### [What is being asked]
All of the lines below are to be printed again exactly; images are excluded from the output.

### [Provided data]
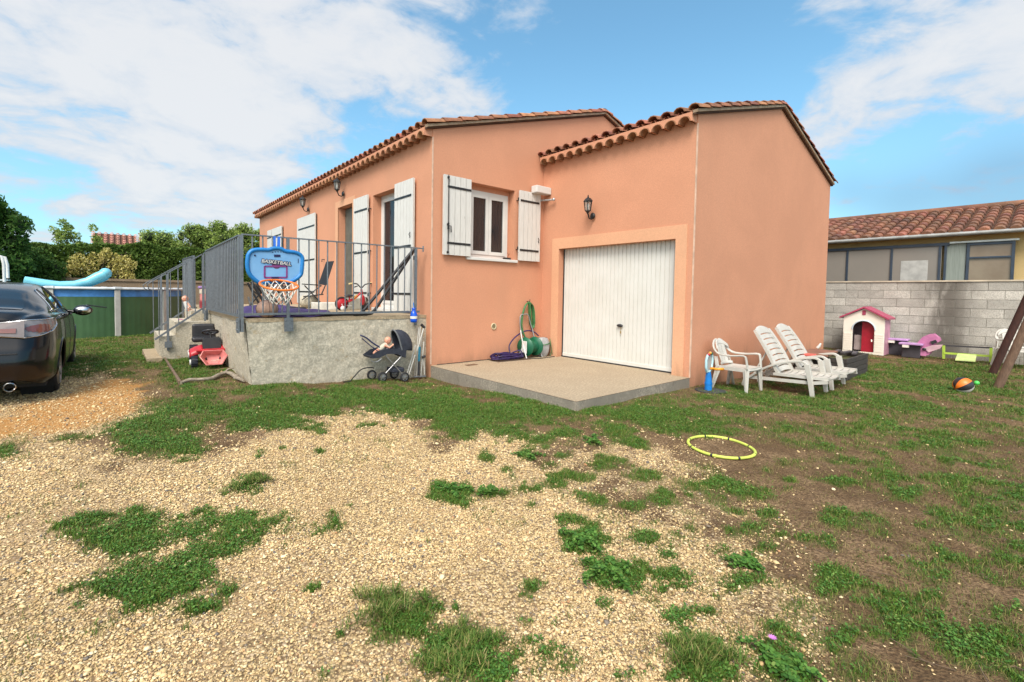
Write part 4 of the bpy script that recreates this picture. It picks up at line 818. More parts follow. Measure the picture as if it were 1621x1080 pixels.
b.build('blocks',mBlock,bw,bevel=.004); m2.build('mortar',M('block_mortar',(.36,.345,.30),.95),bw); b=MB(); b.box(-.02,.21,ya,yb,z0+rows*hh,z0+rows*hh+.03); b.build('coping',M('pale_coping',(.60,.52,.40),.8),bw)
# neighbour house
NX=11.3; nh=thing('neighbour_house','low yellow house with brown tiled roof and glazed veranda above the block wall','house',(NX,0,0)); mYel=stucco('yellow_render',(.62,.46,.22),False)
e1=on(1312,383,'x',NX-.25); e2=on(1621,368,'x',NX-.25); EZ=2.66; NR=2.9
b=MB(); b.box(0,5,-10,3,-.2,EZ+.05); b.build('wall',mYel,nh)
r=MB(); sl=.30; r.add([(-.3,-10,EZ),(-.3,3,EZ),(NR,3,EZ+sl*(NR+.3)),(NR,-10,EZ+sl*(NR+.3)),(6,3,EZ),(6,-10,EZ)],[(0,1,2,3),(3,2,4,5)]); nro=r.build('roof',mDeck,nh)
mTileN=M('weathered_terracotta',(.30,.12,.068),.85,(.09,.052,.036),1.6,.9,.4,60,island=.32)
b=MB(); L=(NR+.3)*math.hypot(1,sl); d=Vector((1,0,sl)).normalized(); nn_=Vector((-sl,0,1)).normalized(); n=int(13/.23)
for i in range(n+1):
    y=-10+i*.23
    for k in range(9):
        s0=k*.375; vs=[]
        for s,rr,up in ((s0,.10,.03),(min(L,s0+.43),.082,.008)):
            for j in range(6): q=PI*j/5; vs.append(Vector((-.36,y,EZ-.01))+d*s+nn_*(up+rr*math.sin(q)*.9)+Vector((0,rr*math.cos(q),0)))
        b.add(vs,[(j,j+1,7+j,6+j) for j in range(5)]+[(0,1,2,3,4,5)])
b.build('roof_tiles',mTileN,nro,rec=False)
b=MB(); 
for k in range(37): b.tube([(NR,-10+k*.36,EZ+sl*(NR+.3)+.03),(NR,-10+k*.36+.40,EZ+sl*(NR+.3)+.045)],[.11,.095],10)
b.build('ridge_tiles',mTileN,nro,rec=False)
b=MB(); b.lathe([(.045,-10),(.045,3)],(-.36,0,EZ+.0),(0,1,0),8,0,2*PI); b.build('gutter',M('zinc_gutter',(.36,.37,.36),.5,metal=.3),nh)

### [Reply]
Write part 4 of the bpy script that recreates this picture. It picks up at line 818. More parts follow. Measure the picture as if it were 1621x1080 pixels.
b.build('blocks',mBlock,bw,bevel=.004); m2.build('mortar',M('block_mortar',(.36,.345,.30),.95),bw); b=MB(); b.box(-.02,.21,ya,yb,z0+rows*hh,z0+rows*hh+.03); b.build('coping',M('pale_coping',(.60,.52,.40),.8),bw)
# neighbour house
NX=11.3; nh=thing('neighbour_house','low yellow house with brown tiled roof and glazed veranda above the block wall','house',(NX,0,0)); mYel=stucco('yellow_render',(.62,.46,.22),False)
e1=on(1312,383,'x',NX-.25); e2=on(1621,368,'x',NX-.25); EZ=2.66; NR=2.9
b=MB(); b.box(0,5,-10,3,-.2,EZ+.05); b.build('wall',mYel,nh)
r=MB(); sl=.30; r.add([(-.3,-10,EZ),(-.3,3,EZ),(NR,3,EZ+sl*(NR+.3)),(NR,-10,EZ+sl*(NR+.3)),(6,3,EZ),(6,-10,EZ)],[(0,1,2,3),(3,2,4,5)]); nro=r.build('roof',mDeck,nh)
mTileN=M('weathered_terracotta',(.30,.12,.068),.85,(.09,.052,.036),1.6,.9,.4,60,island=.32)
b=MB(); L=(NR+.3)*math.hypot(1,sl); d=Vector((1,0,sl)).normalized(); nn_=Vector((-sl,0,1)).normalized(); n=int(13/.23)
for i in range(n+1):
    y=-10+i*.23
    for k in range(9):
        s0=k*.375; vs=[]
        for s,rr,up in ((s0,.10,.03),(min(L,s0+.43),.082,.008)):
            for j in range(6): q=PI*j/5; vs.append(Vector((-.36,y,EZ-.01))+d*s+nn_*(up+rr*math.sin(q)*.9)+Vector((0,rr*math.cos(q),0)))
        b.add(vs,[(j,j+1,7+j,6+j) for j in range(5)]+[(0,1,2,3,4,5)])
b.build('roof_tiles',mTileN,nro,rec=False)
b=MB(); 
for k in range(37): b.tube([(NR,-10+k*.36,EZ+sl*(NR+.3)+.03),(NR,-10+k*.36+.40,EZ+sl*(NR+.3)+.045)],[.11,.095],10)
b.build('ridge_tiles',mTileN,nro,rec=False)
b=MB(); b.lathe([(.045,-10),(.045,3)],(-.36,0,EZ+.0),(0,1,0),8,0,2*PI); b.build('gutter',M('zinc_gutter',(.36,.37,.36),.5,metal=.3),nh)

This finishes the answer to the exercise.